Cet être effrayant mi-homme, mi-sanglier, son adorable prisonnière qui va découvrir sous la couverture de poils de son geôlier, l’amour le plus beau, le plus rare. Un conte édifiant. Remarquable, selon Madame de Beaumont, pour mettre en garde ses jeunes protégées anglaises contre les apparences trompeuses de l’existence, le faussement beau et les falsifications du sentiment. Les éveiller au contraire, aux élans sincères, à la poésie du cœur, à l’Amour véritable. Un conte que Mme de Beaumont va remanier, simplifier, qu’elle va s’approprier et qu’elle va publier, avec d’autres petites histoires, dans un livre intitulé le Magasin des Enfants. Un succès immédiat et considérable dans toute l’Europe des Lumières. Il sera traduit en 12 langues et connaîtra plus tard, pas moins de 130 éditions en français.

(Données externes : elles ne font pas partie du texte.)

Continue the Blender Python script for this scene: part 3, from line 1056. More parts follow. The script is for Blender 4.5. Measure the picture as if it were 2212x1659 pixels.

Un Magasin des Enfants, comme un manuel d’éducation, archi novateur au 18èmesiècle, qui servira, longtemps, de vadémécum à toutes les gouvernantes et autres nounous intellectuelles du Vieux Continent.

C’est cette version de La Belle et la Bête, celle de Jeanne-Marie Leprince de Beaumont, que nous connaissons aujourd’hui. Celle-là même qui a inspiré Jean Cocteau et les Studios Disney. Sur sa lancée, Jeanne-Marie Leprince de Beaumont, publiera d’autres magasins : Le Magasin des Adolescentes, Le Magasin des Dévotes, ou encore celui des Pauvres, des Artisans, des Domestiques et des Gens de la campagne. Des opuscules pédagogiques qui, sans jamais faire sa fortune, rendirent, en son temps, cette petite normande, presque aussi célèbre que Voltaire ou Diderot. Entre ses différents « Magasins », ses Lettres, ses Contes Moraux et ses Mémoires, Jeanne-Marie Leprince de Beaumont aura écrit plus de 70 ouvrages, tout au long d’une vie qui s’est éteinte en 1780, près d’Annecy, en Haute-Savoie. La Dame Française, comme on l’a surnommait à Londres, avait près de 70 ans. Son corps n’a jamais été retrouvé.

Jeanne-Marie Leprince de Beaumont laissera derrière elle, des livres et un écrivain : Prosper Mérimée, son arrière-petit-fils, l’auteur de La Vénus d’Ille, de Colomba et de Carmen, dont Bizet fera son grand Opéra. Mérimée, qui racontait à ses enfants que son imaginaire était né dans un château Fantastique, le château de la Bête et la Belle. L’Amour rédempteur, le Monstre transfiguré, le triomphe du clair sur l’obscur, de la beauté sur la bestialité, de l’esprit sur le corps. La Belle et la Bête, un conte initiatique.